Glissements progressifs du plaisir
Toujours à propos de Sébastien, Catherine Robbe-Grillet évoque le film de son mari, Glissement progressif du plaisir (1974). « Il y a une scène où une jeune femme casse des œufs sur le corps d’une autre femme, rappelle Catherine Robbe-Grillet. Ces œufs sont déposés avec délicatesse, de telle sorte qu’ils bougent, qu’ils tremblent, mais qu’ils n’éclatent pas. J’avais envie, au contraire, qu’ils éclatent. » Elle remplace alors les flèches du supplice de Saint Sébastien par des œufs. La référence au livre de Georges Bataille, Histoire de l’œil, est évidente.

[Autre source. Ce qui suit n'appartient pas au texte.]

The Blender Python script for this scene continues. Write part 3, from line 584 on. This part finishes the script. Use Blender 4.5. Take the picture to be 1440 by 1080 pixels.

Bataille, né d’un père aveugle et paralysé, écrit : « J’ai, comme Œdipe deviné l’énigme : personne n’a deviné plus loin que moi. » À travers cette mystérieuse jouissance humiliante, Catherine Robbe-Grillet, a-t-elle deviné aussi loin ?
Précisons que ce livre est, avant tout, un objet littéraire qui prouve, une nouvelle fois, que la boite noire de la littérature émet d’où elle veut.
Catherine Robbe-Grillet, Cérémonies de femmes, Les Cahiers Rouges, Grasset, 144 pages.